Monday, February 19, 2007

Bad Thinking About Laws and Hearts [SK]

Frank (not Beckwith) thinks passing pro-life laws is a bad idea:

Making more rules will only cause greater rebellion. But attacking the heart will prevent a need for more rules. The heart won't want to follow the rules unless it is changed.

To which Whitney replies:

Amen. Only the gospel will change their hearts, not outlawing abortion.

So much confusion here. True, those with changed hearts don't need laws, but how is that an argument against Christians spending significant resources banning abortion? As Steve Hays points out, the fact that many have hard hearts is a presupposition of civil law, not an argument against it. Since we can’t appeal to their conscience, we resort to the force of law to restrain immorality. That is to say, the purpose of legal reform is not necessarily to change the hearts of unregenerate men, but to restrain evil acts by heartless individuals.

Martin Luther King Jr. put it well: "It may be true that the law cannot make a man love me, but it can keep him from lynching me, and I think that’s pretty important." King’s overall point is worth seeing in context:

"Now the other myth that gets around is the idea that legislation cannot really solve the problem and that it has no great role to play in this period of social change because you’ve got to change the heart and you can’t change the heart through legislation. You can’t legislate morals. The job must be done through education and religion. Well, there’s half-truth involved here. Certainly, if the problem is to be solved then in the final sense, hearts must be changed. Religion and education must play a great role in changing the heart. But we must go on to say that while it may be true that morality cannot be legislated, behavior can be regulated. It may be true that the law cannot change the heart but it can restrain the heartless. It may be true that the law cannot make a man love me but it can keep him from lynching me and I think that is pretty important, also. So there is a need for executive orders. There is a need for judicial decrees. There is a need for civil rights legislation on the local scale within states and on the national scale from the federal government."
Moreover, history often demonstrates that just laws function as a moral teacher that, over time, helps change hearts for the better. As Hadley Arkes points out in "First Things," prior to the 1964 Civil Rights Act, popular opinion in southern states overwhelmingly opposed desegregation and other anti-discrimination efforts. Within five years of passage, however, public opinion had shifted dramatically, with better than sixty percent favoring the new laws. Clearly, the law served as a moral teacher that helped mold public opinion.
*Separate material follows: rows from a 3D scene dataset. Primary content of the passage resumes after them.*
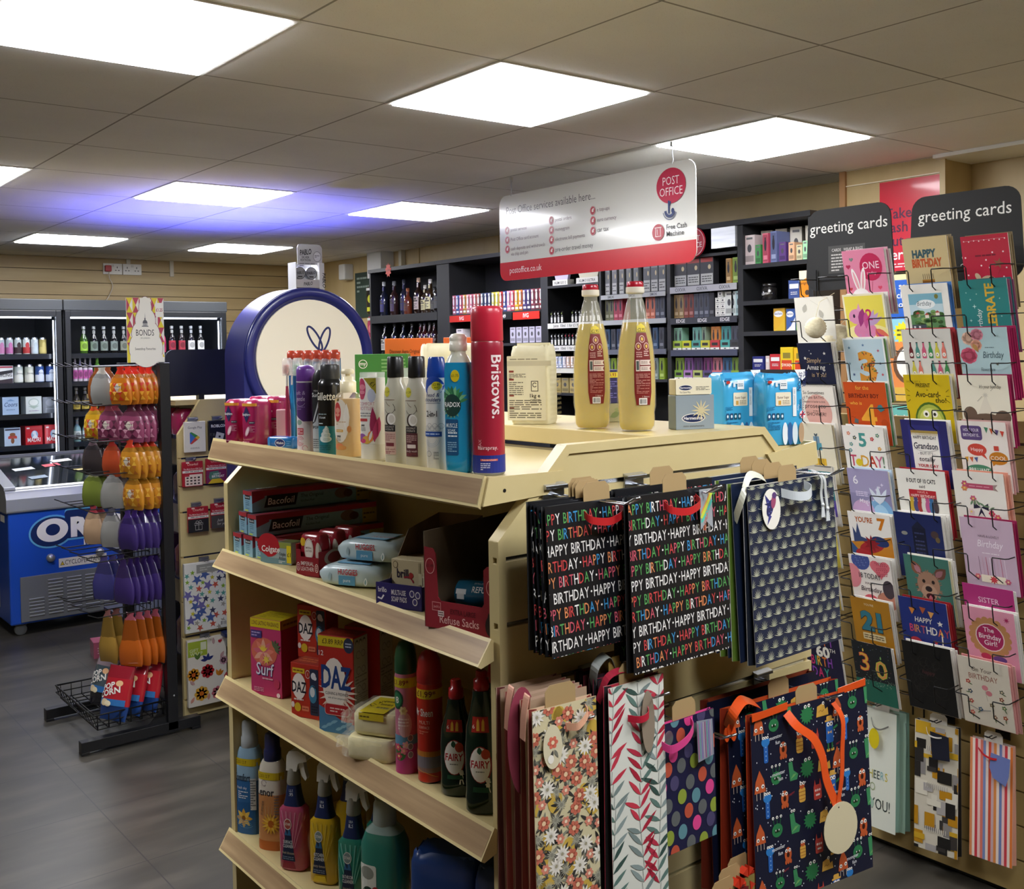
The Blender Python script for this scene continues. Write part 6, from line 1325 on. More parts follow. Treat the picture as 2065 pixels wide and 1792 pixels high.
def c_hb2(p,w,h):
    p.text('HAPPY',-.002,.132,.016,'#e8e4dc','C',.01,.1,fit=.056); u=-.05
    for k,ch in enumerate('BIRTHDAY'): u += p.text(ch,u,.098,.024,('#c8486a','#d9784a','#c88a5a','#b8586a','#e8e4dc','#e8e4dc','#d9704a','#b8425a')[k],'L',.012,0,.75)+.002
    for a,b_,c in ((-.045,.175,'#d98a3a'),(-.01,.182,'#b8603a'),(.015,.172,'#d9a05a')): p.poly([(a,b_),(a+.02,b_-.002),(a+.008,b_-.022)],c)
    p.star(.05,.138,.010,'#e8e4dc'); p.star(.03,.075,.008,'#c84a4a'); p.ell(-.035,.06,.022,.022,'#b83a44'); p.path([(.05,.05),(.052,.1)],.004,'#e8e0d0'); p.leaf(.052,.1,.014,.006,R(90),'#e8c05a'); p.ell(.045,.04,.03,.02,'#d98a4a')
def c_blk(p,w,h):
    rr=random.Random(4)
    for i in range(46): p.k=1; p.arc(rr.uniform(-.04,.04),rr.uniform(.06,.17),rr.uniform(.008,.022),rr.uniform(0,180),rr.uniform(200,400),.0006,'#3a3634',12)
    p.text('happy',0,.12,.012,'#5a3438','C',.006,.2)
Bc=[('kraft happy birthday card with cake','#cbb88a',c_hb,('#b59a68','#8a7a5a','#a08a60'),.137,.21),('country village birthday card with blue back','#eceae2',c_vil,('#3f74b8','#4a7ec0'),.148,.21),('grey card with two rows of beer bottles','#d2d0c8',c_beer,('#a8323a','#b23a40','#8c2a34'),.152,.205),('yellow avocado pun card','#d0b41c',c_avo,('#e8e4d6','#d9cfa0'),.142,.205),
      ('navy and white happy birthday grandson card','#2d2d6a',c_gs,(W_,W_),.146,.205),('white eight out of ten cats card','#efede4',c_cats,('#b82a34','#a8262f'),.156,.205),('navy door card with balloons','#1f2a5c',c_navy,(W_,W_,W_,W_),.15,.205),('green card with laughing terrier','#46786c',c_dog,('#e8e4b8',W_,W_),.143,.205),('royal blue happy birthday card with candle','#23337c',c_hb2,('#b02a30','#a3242c','#7a1c2a'),.152,.205),('black scribble card with white envelopes','#141414',c_blk,(W_,W_,W_),.152,.215)]
for i,(lb,col,fn,env,w,h) in enumerate(Bc): card(lb,(-.62,-.62,-.624,-.624,-.615,-.603,-.592,-.62,-.607,-.617)[i],ZT[i]+(.018,.018,.022,.024,.026,.012,.016,.026,.03,.036)[i],w,h,col,fn,env,1.06,13,1-(i*2 % 3))
# --- fourth column
def c_red(p,w,h):
    for k in range(9): p.ell(-.058+k*.0145,.196-(k % 2)*.002,.002,.002,'#f0d8dc',8)
    p.path([(-.06,.196),(.06,.198)],.0007,'#d9a0aa'); p.star(.034,.128,.016,'#8a5a44',5,.4,.3); p.path([(.034,.11),(.02,.07)],.0005,'#8a4a4a'); p.lines(-.03,.148,.03,.158,1,'#7a1f34')
    for u,v in ((.0,.14),(-.015,.125),(.008,.118),(.05,.16),(.045,.09),(-.055,.1),(-.058,.15),(.055,.115),(-.05,.075),(.02,.16)): p.ell(u,v,.0025,.0025,'#f2d6dc',8)
    p.ell(.0,.078,.024,.018,'#cdb596'); p.ell(.01,.086,.008,.007,'#4a2a28'); p.ell(-.028,.094,.007,.012,'#cdb596',rot=.5)
def c_cel(p,w,h):
    p.text('CELEBRATE',.030,.022,.025,'#cfa93a','L',.03,0,1,90,fit=.172); p.text('Birthday',-.012,.055,.014,'#d9e6e4','L',0,.2,1,90)
    for u,v,r in ((-.04,.15,.004),(-.03,.13,.007),(-.05,.17,.003),(.045,.15,.003),(-.02,.165,.003),(.045,.1,.003),(-.045,.09,.005)): p.star(u,v,r,'#bfe0dc',4,.25)
def c_ros(p,w,h):
    rr=random.Random(5)
    for u,v,r,c in ((-.045,.125,.024,'#d9607c'),(-.04,.175,.02,'#e8c0a8'),(-.015,.185,.018,'#e090a0'),(-.02,.155,.016,'#e8a890')):
        for k in range(8): p.ell(u+r*.5*math.cos(k*.785),v+r*.5*math.sin(k*.785),r*.55,r*.5,c if k % 2 else shade(c,.9),10); p.k -= 1
        p.k += 1; p.ell(u,v,r*.4,r*.38,shade(c,.82),10)
    p.leaf(-.03,.16,.03,.012,R(-60),'#a8804a'); p.lines(.004,.146,.03,.15,1,'#5a6a70'); p.text('Birthday',.026,.118,.019,'#4a6068','C',0,.25,fit=.06); p.poly([(.03,.1),(.04,.106),(.036,.096)],'#5a5a4a'); p.text('Flowers are',.006,.08,.011,'#5a6a70','C',0,.25,fit=.04); p.lines(.0,.066,.045,.073,1,'#5a6a70'); p.lines(-.012,.05,.052,.06,2,'#5a6a70')
def c_bear(p,w,h):
    p.ell(.0,.065,.058,.03,'#6a5648'); p.ell(-.045,.09,.02,.024,'#6a5648'); p.ell(.048,.085,.022,.02,'#6a5648'); p.poly([(-.022,.094),(.02,.096),(.006,.145),(.002,.145)],'#ddd6c4'); p.star(.004,.148,.010,'#cdc8b8',9,.4); p.ell(0,.055,.02,.014,'#d9cdb8'); p.ell(-.012,.075,.003,.004,'#1e1a18'); p.ell(.016,.075,.003,.004,'#1e1a18'); p.text("It's your birthday",.02,.168,.0095,'#4a4642','C',.0,.2,fit=.062)
    for i in range(14): p.ell(-.06+(i*41 % 120)/1000,.1+(i*31 % 90)/1000,.0014,.0014,'#8a867a',6)
def c_hope(p,w,h):
    p.rrect(-.062,.15,.0,.192,.008,'#5d4a7c'); p.text('HOPE YOUR',-.031,.175,.009,'#e6e0ea','C',.006,0,fit=.046); p.text('BIRTHDAY IS...',-.031,.16,.009,'#e6e0ea','C',.006,0,fit=.05); p.ell(-.02,.122,.028,.018,'#c8483c'); p.poly([(.0,.11),(.008,.094),(-.012,.108)],'#c8483c'); p.text('Happy',-.02,.118,.010,'#f0e0dc','C',.006)
    p.ell(.04,.1,.027,.019,'#c07a22'); p.poly([(.02,.09),(.022,.076),(.034,.086)],'#c07a22'); p.text('COOL',.04,.095,.0115,'#f0e6d8','C',.004); p.ell(-.02,.06,.04,.018,'#4a8a6a'); p.text('BRILLIANT',-.02,.056,.0115,'#eaf0ea','C',.02,0,fit=.06)
    for k,c in enumerate(('#4a8a6a','#c8603c','#5d4a7c','#c8483c')): p.poly([(.008+k*.015,.19-k*.003),(.02+k*.015,.188-k*.003),(.014+k*.015,.172-k*.003)],c)
    for k,c in enumerate(('#d9a03a','#c8603c','#4a5a8c')): p.poly([(-.06+k*.014,.098),(-.048+k*.014,.1),(-.052+k*.014,.084)],c)
    p.rect(.03,.122,.044,.136,'#c8483c')
def c_flo(p,w,h):
    p.rect(-.036,.155,.042,.170,'#b8506a'); p.poly([(.042,.155),(.056,.152),(.048,.162),(.056,.172),(.042,.17)],'#a08a86'); p.lines(-.028,.160,.034,.165,1,'#e0a0b0'); p.poly([(.0,.1),(-.02,.115),(-.022,.095)],'#24243c'); p.poly([(.0,.1),(.022,.114),(.022,.092)],'#24243c'); p.poly([(0,.1),(-.012,.07),(.0,.085),(.012,.068)],'#24243c')
    for u,v,c in ((-.02,.125,'#c8607c'),(.03,.085,'#c0405c'),(-.03,.085,'#e8d0d0'),(.046,.075,'#d9606c'),(-.042,.155,'#d98a5a'),(-.04,.168,'#c05a74')): p.flower(u,v,.010,c,'#e8c870',6)
    for a in range(6): p.leaf(-.03+a*.014,.105,.02,.006,R(60+a*30),'#6f8a6a'); 
    p.rect(-.03,.04,.04,.055,'#2a2a4c')
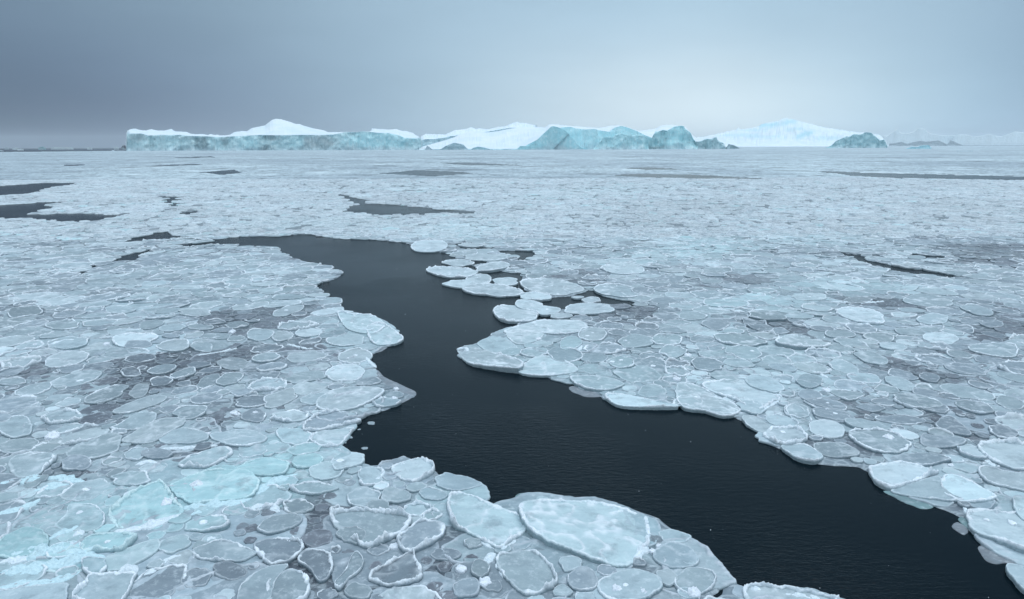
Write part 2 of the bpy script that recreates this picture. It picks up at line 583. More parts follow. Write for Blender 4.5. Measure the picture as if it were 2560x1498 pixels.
# ------------------------------------------------------------------ how thick / cyan / dark the ice is, by place
# (photo x, photo y, half width px, half height px, slope deg (up to the right), amount)
DARK = [(2500, 848, 80, 14, 0, 1.0), (235, 1050, 50, 16, 10, 1.0), (120, 1170, 34, 14, 45, 1.0), (470, 930, 250, 55, 8, .95), (620, 800, 200, 40, 5, .7), (800, 880, 120, 30, 0, .5), (240, 1040, 90, 40, 20, .9),  # two small patches at far left are shadows painted into the ice colour
        (480, 1125, 90, 25, 12, .9), (210, 1190, 70, 25, -5, .8), (90, 940, 110, 40, 20, .6), (330, 1000, 120, 30, 10, .6),
        (560, 1030, 200, 40, 10, .6), (880, 985, 90, 35, 10, .4), (990, 960, 60, 40, -20, .55), (60, 1280, 90, 30, 10, .5),
        (760, 1390, 200, 110, 20, .55), (1060, 1440, 150, 60, 15, .8), (1130, 1330, 70, 30, 0, .7), (1500, 1395, 200, 35, -18, .7),
        (1640, 1350, 40, 60, 20, .6), (520, 1440, 200, 60, 15, .5), (1660, 1300, 60, 40, -30, .5),
        (1950, 815, 140, 22, -8, .8), (2210, 760, 120, 25, -5, .8), (2420, 1050, 160, 50, -18, .95), (2330, 940, 150, 30, -8, .8),
        (2160, 1030, 110, 35, -15, .6), (2500, 800, 120, 60, -5, .6), (2480, 640, 160, 40, -3, .55), (1880, 700, 120, 18, -5, .5),
        (2150, 1100, 110, 40, -20, .55), (1530, 780, 130, 30, 0, .55), (1440, 690, 90, 20, 0, .5), (2420, 1290, 90, 40, -30, .5),
        (2050, 1120, 90, 25, -15, .6), (200, 610, 200, 30, 0, .25), (780, 640, 100, 14, 0, .25), (1000, 480, 300, 22, 0, .35),
        (2350, 590, 220, 25, 0, .35), (1650, 470, 300, 16, 0, .25), (600, 500, 160, 14, 0, .25), (1750, 720, 110, 14, -4, .5),
        (1280, 660, 70, 20, 0, .4), (640, 740, 200, 20, 3, .3), (40, 780, 100, 30, 5, .5), (1720, 1010, 90, 30, -15, .35), (2440, 900, 140, 30, -8, .6)]
CYAN = [(420, 1270, 230, 85, 16, 1.0), (640, 1195, 240, 75, 14, 1.0), (220, 1360, 260, 85, 16, 1.0), (60, 1420, 160, 60, 12, .6),
        (100, 1270, 130, 50, 14, .35), (1160, 575, 130, 22, 3, .8), (1060, 470, 200, 12, 0, .4), (1500, 480, 240, 14, 4, .4), (1760, 620, 150, 22, 3, .75),
        (2020, 600, 180, 16, 0, .4), (2130, 720, 220, 25, -2, .45), (1900, 760, 180, 30, 0, .5), (820, 560, 260, 16, 0, .4),
        (1500, 930, 300, 60, -12, .4), (1650, 640, 200, 20, 4, .5), (1250, 1290, 170, 70, -10, .55), (1480, 1310, 230, 80, -18, .5),
        (900, 830, 90, 40, 0, .4), (960, 990, 60, 40, 0, .35), (1880, 900, 300, 60, -10, .25), (2460, 1230, 150, 50, -25, .4), (560, 740, 300, 40, 0, .2)]


def place_fields(X, Y):
    """dark 0..1, cyan 0..1 from where a ground point lies."""
    P = np.stack([X, Y, np.zeros_like(X)], -1)
    px, py, f = project(P)
    wx = fbm2(X * 0.9, Y * 0.7, 4, 21); wy = fbm2(X * 0.9 + 7, Y * 0.7, 4, 29)
    out = []
    for lst in (DARK, CYAN):
        v = np.zeros(X.shape)
        for cx, cy, rx, ry, ang, amt in lst:
            a = math.radians(ang)
            dx = (px - cx) / rx; dy = -(py - cy) / ry
            u = ((px - cx) * math.cos(a) - (py - cy) * math.sin(a)) / rx
            w = ((px - cx) * math.sin(a) + (py - cy) * math.cos(a)) / ry
            q = np.sqrt(u * u + w * w) / 1.14 + 0.42 * wx
            v = np.maximum(v, amt * (1 - sstep(0.35, 1.25, q)))
        out.append(v)
    dist = np.hypot(X, Y)
    near = 1 - sstep(60, 200, dist)
    n = fbm2(X * 0.22, Y * 0.35, 4, 41)
    out[0] = np.clip(out[0] + near * 0.45 * sstep(0.12, 0.55, n) * (1 - out[1]), 0, 1)
    out[1] = np.clip(out[1] * (0.8 + 0.4 * wy), 0, 1)
    return out


COL_PALE = np.array([0.28, 0.36, 0.40])
COL_DARK = np.array([0.075, 0.093, 0.115])
COL_MAUVE = np.array([0.18, 0.225, 0.265])
COL_CYAN = np.array([0.36, 0.58, 0.62])
COL_RIM = np.array([0.74, 0.82, 0.88])


def mix(a, b, t):
    t = np.asarray(t)[..., None]
    return a * (1 - t) + b * t


# ------------------------------------------------------------------ sea
def build_sea():
    R = [0, 5, 12, 30, 80, 200, 600, 2000, 5000, 15000]
    ns = 64
    V = [(0, 0, 0)]
    for r in R[1:]:
        for k in range(ns):
            a = 2 * math.pi * k / ns
            V.append((r * math.cos(a), r * math.sin(a), 0))
    V = np.array(V)
    q = grid_faces(len(R) - 1, ns, True)[:, ::-1] + 1
    t = np.array([[0, 1 + k, 1 + (k + 1) % ns] for k in range(ns)])
    o = mesh_obj('sea', V, [t, q], M_WATER)
    tag(o, 'dark calm open sea water between the ice fields', kind='structure')
    return o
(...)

True, moral improvement brought on by good laws cannot mitigate man’s judicial guilt before God--our good deeds can never atone for our bad ones; only Christ’s finished work on the cross can do that--but it can limit evil behavior that results in the destruction of innocent human lives and that's reason enough to justify Christians engaging the political process.

2 comments:

  1. "Making more rules will only cause greater rebellion. But attacking the heart will prevent a need for more rules. The heart won't want to follow the rules unless it is changed."

    Then why have any laws at all?

    Also, this statement is offered as a rule by which we assess laws. So, that means this rule ought not to be enforced since, on its own grounds, it would cause rebelllion. So, the best course of action is not to make any rules including rules about rules.

    But Frank's rule is mistaken for another reason: it assumes a false view of human nature, one that sees human beings as one-dimensional desirers. But human beings are much more complex than that. They sometimes resent laws that later in life they are grateful existed. Were you ever angry as a teenager that your parents told you that you had to be home by 11 pm, but now, as an adult, are thankful for that rule? Of course you are. Rules must be seen in the entirety of life and not at the moment of desire at which you want to break them. To think otherwise is to embrace the philosophy of the adolescent.

    ReplyDelete
  2. "Making more rules will only cause greater rebellion. But attacking the heart will prevent a need for more rules. The heart won't want to follow the rules unless it is changed."

    Then why have any laws at all?

    Also, this statement is offered as a rule by which we assess laws. So, that means this rule ought not to be enforced since, on its own grounds, it would cause rebelllion. So, the best course of action is not to make any rules including rules about rules.

    But Frank's rule is mistaken for another reason: it assumes a false view of human nature, one that sees human beings as one-dimensional desirers. But human beings are much more complex than that. They sometimes resent laws that later in life they are grateful existed. Were you ever angry as a teenager that your parents told you that you had to be home by 11 pm, but now, as an adult, are thankful for that rule? Of course you are. Rules must be seen in the entirety of life and not at the moment of desire at which you want to break them. To think otherwise is to embrace the philosophy of the adolescent.